In August, the State Commission Assessment Panel approved plans for an eight-storey apartment block on The Parade despite a six-storey height limit for the area.

The $95m development did not include affordable housing but the developers argued it fell under the “Significant Development Site” category, allowing the 30 per cent bonus height.

The City of Norwood Payneham and St Peters objected to the development at the time. Bria highlighted the approval as an example of the council’s concerns with the planning code’s height incentives.

The $95m ORTA development on The Parade benefitted from the 30 per cent “bonus” height incentives, as its location was deemed a “Significant Development Site”. Image: Cheesman Architects/Australasian Property Developments

Norwood Payneham & St Peters is one of South Australia’s most expensive council areas for housing.

An analysis by AI property analytics firm PointData found the median house sale price in Norwood was more than $1.4m in June 2022, while a majority of suburbs in the council’s jurisdiction fetch a median sale price above $1.2m.

Alice Clark, executive director of housing advocacy group Shelter SA, said rising house prices in the area were diminishing the definition of affordable.

“The word affordable has lost meaning here – affordable homes are usually sold at 75-80 per cent of the median house price, and as house values have risen significantly, we must ask who the homes are affordable for,” she said.

“The median house price in Norwood is now in excess of $1.3m, so even a 20 per cent reduction will not provide true affordability for low and medium income households.”

Character homes line the streets of Norwood, one of Adelaide’s most expensive areas for housing.
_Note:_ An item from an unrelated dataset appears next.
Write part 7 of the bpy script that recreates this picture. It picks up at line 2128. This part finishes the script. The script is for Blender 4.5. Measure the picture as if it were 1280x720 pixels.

Photo: Thomas Kelsall/InDaily

Clark also said the current zoning policy and its bonus height allowances would not improve either the affordability or availability of housing.

“It should be reviewed to include social housing outcomes rather than ‘affordable’ sales, to help those who are in the greatest housing need,” she said.

“In terms of allowing an extra two storeys in return for an affordable housing component, it seems the concerns raised are more about retaining local character.

“However, all local governments need to take an interest in housing supply, however that looks moving forward, if we are to provide the housing that South Australians need and can afford.”